WHAT THE TASK ASKS
Restate the full listing word for word and leave the pictures out.

##########

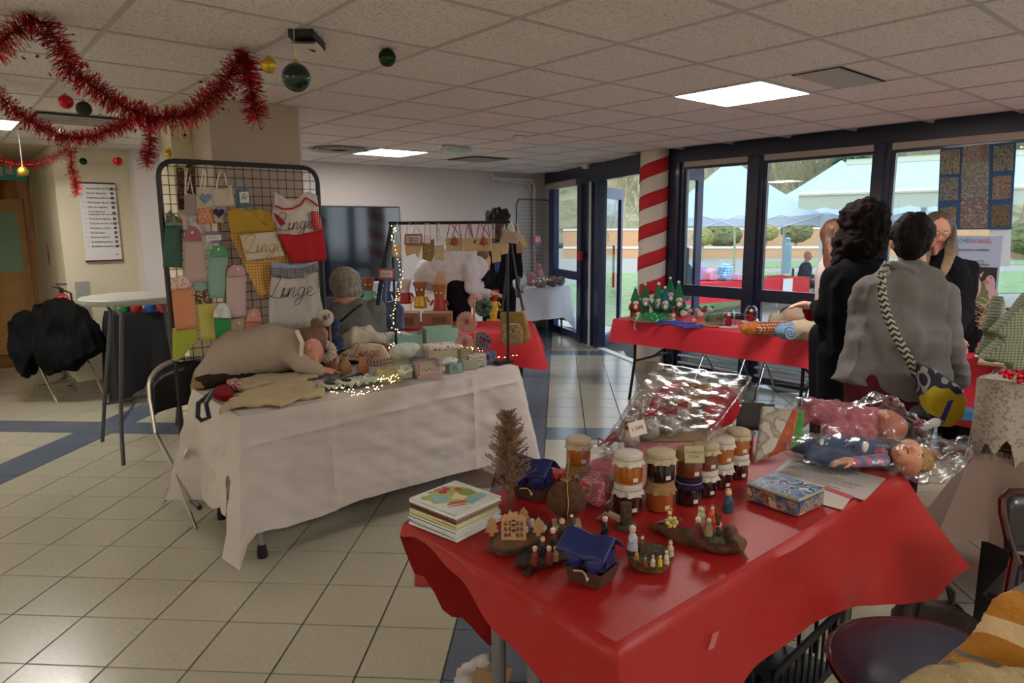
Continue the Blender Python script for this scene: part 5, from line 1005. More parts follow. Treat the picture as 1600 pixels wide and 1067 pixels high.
# leopard bag
leo=pat('leopard','speckle',['#b9986a','#3a2618','#c9ab7c','#2a1a12'],130); t=thing('leopard_bag','tan bag with a leopard print pocket hanging by black straps from the right pole','bag',onp(*c8((1420,880))[0],*RP2))
lump('bag_body',C('mustard_tan','#8a7038'),t,c8((1340,880),(1510,875),(1555,1060),(1530,1085),(1345,1100)),(RB-EYE).dot(_f)-.02,.05,amp=.006)
k=(RB-EYE).dot(_f)-.06; lump('pocket',leo,t,c8((1350,960),(1480,955),(1500,1000),(1495,1105),(1350,1105)),k,.03,amp=.003)
for q in (((1395,400),(1390,560),(1352,860)),((1415,400),(1450,620),(1500,860))): B().tube([ad(*p,k) for p in c8(*q)],.009,6).obj('strap',blackp,t,True)
for q in ((1350,862),(1500,860)): B().cbox(ad(*c8(q)[0],k),(.022,.012,.02)).obj('clip',chrome,t,True)
# =================== red clothed table with flowerpot figures
A_=Vector((3.80,4.15,0)); d1=Vector((-.77,.64,0)); d2=Vector((.64,.77,0)); C_=[A_,A_+d1*1.45,A_+d1*1.45+d2*.75,A_+d2*.75]
t=thing('folding_table','table under a red cloth behind the white table, carrying flowerpot figures','table',A_); 
b=B(); b.prism([tuple(p.xy) for p in C_],.03,base=.70); b.obj('tabletop',mat('table_plastic','#9d9c92',.5),t,True,sharp=0)
for p in C_: q=p.lerp(sum(C_,Vector())/4,.15); B().tube([(q.x,q.y,0),(q.x,q.y,.7)],.015).obj('leg',gl_,t,True)
t=thing('tablecloth','red cloth over the table of flowerpot figures','tablecloth',A_); redc2=mat('red_cloth_flat','#c4202a',.6,bump=.1,bs=60); b=B(); skirt(b,C_,.745,lambda u:.45+.03*math.sin(u*7),fa_=.01,flare=.12,rows=6); b.obj('cloth',redc2,t,True)
z2=.752; cardb=mat('cardboard','#8a6248',.8,var=.1)
def tb(px,py,w,h,lab,d=.2): 
    p=az(px,py,z2); t=thing('cardboard_box',lab,'box',p,math.atan2(d1.y,d1.x)+PI); b=B(); b.cbox((0,0,h/2),(w,d,h),0,.004); b.obj('box_body',cardb,t); B().cbox((w*.1,-d/2-.001,h/2),(w*.5,.002,h*.5)).obj('flap',mat('cardboard_dark','#6b4a38',.8),t,sharp=0)
tb(637,512,.20,.14,'brown cardboard box under the gold flowerpot figure'); tb(684,508,.26,.12,'wider reddish cardboard box under the red flowerpot figure')
terra=mat('terracotta','#8f4a2e',.7);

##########

THE ANSWER
Continue the Blender Python script for this scene: part 5, from line 1005. More parts follow. Treat the picture as 1600 pixels wide and 1067 pixels high.
# leopard bag
leo=pat('leopard','speckle',['#b9986a','#3a2618','#c9ab7c','#2a1a12'],130); t=thing('leopard_bag','tan bag with a leopard print pocket hanging by black straps from the right pole','bag',onp(*c8((1420,880))[0],*RP2))
lump('bag_body',C('mustard_tan','#8a7038'),t,c8((1340,880),(1510,875),(1555,1060),(1530,1085),(1345,1100)),(RB-EYE).dot(_f)-.02,.05,amp=.006)
k=(RB-EYE).dot(_f)-.06; lump('pocket',leo,t,c8((1350,960),(1480,955),(1500,1000),(1495,1105),(1350,1105)),k,.03,amp=.003)
for q in (((1395,400),(1390,560),(1352,860)),((1415,400),(1450,620),(1500,860))): B().tube([ad(*p,k) for p in c8(*q)],.009,6).obj('strap',blackp,t,True)
for q in ((1350,862),(1500,860)): B().cbox(ad(*c8(q)[0],k),(.022,.012,.02)).obj('clip',chrome,t,True)
# =================== red clothed table with flowerpot figures
A_=Vector((3.80,4.15,0)); d1=Vector((-.77,.64,0)); d2=Vector((.64,.77,0)); C_=[A_,A_+d1*1.45,A_+d1*1.45+d2*.75,A_+d2*.75]
t=thing('folding_table','table under a red cloth behind the white table, carrying flowerpot figures','table',A_); 
b=B(); b.prism([tuple(p.xy) for p in C_],.03,base=.70); b.obj('tabletop',mat('table_plastic','#9d9c92',.5),t,True,sharp=0)
for p in C_: q=p.lerp(sum(C_,Vector())/4,.15); B().tube([(q.x,q.y,0),(q.x,q.y,.7)],.015).obj('leg',gl_,t,True)
t=thing('tablecloth','red cloth over the table of flowerpot figures','tablecloth',A_); redc2=mat('red_cloth_flat','#c4202a',.6,bump=.1,bs=60); b=B(); skirt(b,C_,.745,lambda u:.45+.03*math.sin(u*7),fa_=.01,flare=.12,rows=6); b.obj('cloth',redc2,t,True)
z2=.752; cardb=mat('cardboard','#8a6248',.8,var=.1)
def tb(px,py,w,h,lab,d=.2): 
    p=az(px,py,z2); t=thing('cardboard_box',lab,'box',p,math.atan2(d1.y,d1.x)+PI); b=B(); b.cbox((0,0,h/2),(w,d,h),0,.004); b.obj('box_body',cardb,t); B().cbox((w*.1,-d/2-.001,h/2),(w*.5,.002,h*.5)).obj('flap',mat('cardboard_dark','#6b4a38',.8),t,sharp=0)
tb(637,512,.20,.14,'brown cardboard box under the gold flowerpot figure'); tb(684,508,.26,.12,'wider reddish cardboard box under the red flowerpot figure')
terra=mat('terracotta','#8f4a2e',.7);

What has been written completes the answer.